Ruby Amanfu was born in Ghana, and her tight-knit family moved to Nashville when Ruby was just three. Ruby soaked up the sounds of Music City, and it wasn’t long before the town took notice of her incredible gift. Standing Still centers around Ruby’s ethereal and versatile voice, which has been garnering her critical acclaim since the third grade, when she crushed her classmates at the annual talent show and won the grand prize: a pack of 10 gumballs. By age fifteen Ruby was the youngest member of the Nashville Symphony Chorus as well as writing and recording her own material. Soon she was half of Sam & Ruby, whose 2009 album, The Here And The Now, was named Associated Press’s Album of the Year, and is considered a landmark in Nashville’s thriving pop scene. And Ruby has always been a first call as a studio vocalist, collaborating with artists as diverse as Kelly Clarkson, Jason Isbell, Norah Jones, Brittany Howard, Ben Folds, Hozier, Joy Williams, Jakob Dylan, Buddy Miller, Butch Walker, Alison Mosshart, Ann Wilson, Patti LaBelle and Wanda Jackson. In 2011, Ruby was hand-picked by Jack White to be his singing partner on his first solo album Blunderbuss. Their duet, “Love Interruption”, became Jack’s first hit as a solo artist, and Jack and Ruby performed an incendiary version of “Love Interruption” live at the 2013 Grammys.

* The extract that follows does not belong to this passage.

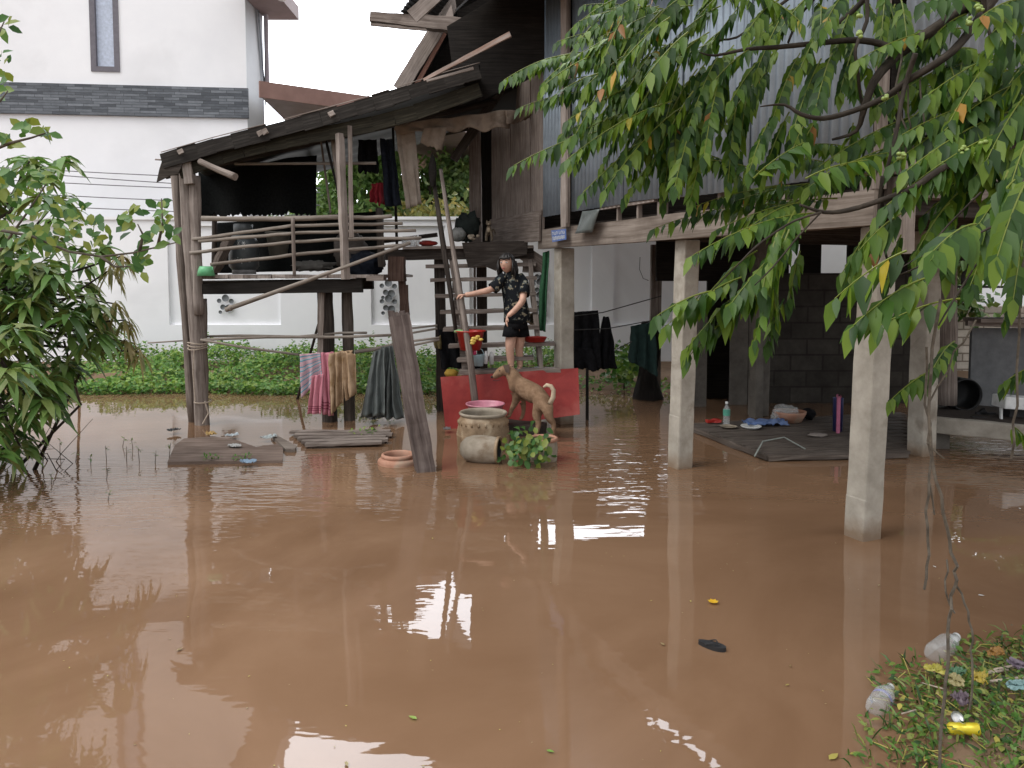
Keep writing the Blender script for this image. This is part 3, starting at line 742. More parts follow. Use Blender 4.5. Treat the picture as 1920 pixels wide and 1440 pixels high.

In November of 2013, Ruby’s life and career took an unexpected turn. “I was performing at a benefit show called Dylan Fest in New York City, and I sang a Dylan song called ‘Not Dark Yet,'” she remembers. “The lyrics are so beautiful and poignant. They resonated with me, especially at that particular time in my life, and quite honestly, left me onstage in tears.” Ruby’s performance electrified the packed house, (which included Patrick Carney) and earned her a rapturous five-minute ovation. “It was a moment that I will never, ever, forget,” Ruby says, “I saw tears on peoples’ faces in the crowd, much like my own. And the next night, at the second Dylan Fest, I performed the song again and it happened then, too. It was, like, the most wonderful kind of déjà vu.”

After that show, Ruby huddled with the band and the producers of the show and a plan was hatched to regroup and make an album as soon as possible. “The idea was to choose a bunch of amazing, obscure songs that really fit what I was feeling at the time, and could sing like they were my own, and put them through the prism of myself with this band,” says Ruby, who is also a Grammy-nominated songwriter, for her song “Heaven’s My Home.” “I’d originally planned to release an album of all of my own songs, but sometimes the universe just leads you where you’re not expecting to go. Besides, all the greats have made albums of other peoples’ songs. From Aretha, to Emmylou, even Dylan. I felt I could follow in that tradition. I felt I had something to contribute.”

Legendary music man Mark Howard, who has worked with Daniel Lanois on landmark albums like Bob Dylan’s Time Out of Mind, Willie Nelson’s Teatro and Emmylou Harris’ Wrecking Ball, was brought on board to engineer and produce, and Ruby collaborated with Standing Still’s co-producer (and Dylan Fest founder) Austin Scaggs on an eclectic list of songs to record.

“Every lyric I sang meant the world to me,” she says. “The five days we spent in the cabin making Standing Still feel like a dream…but it wasn’t just a dream, and we have the album to prove it.”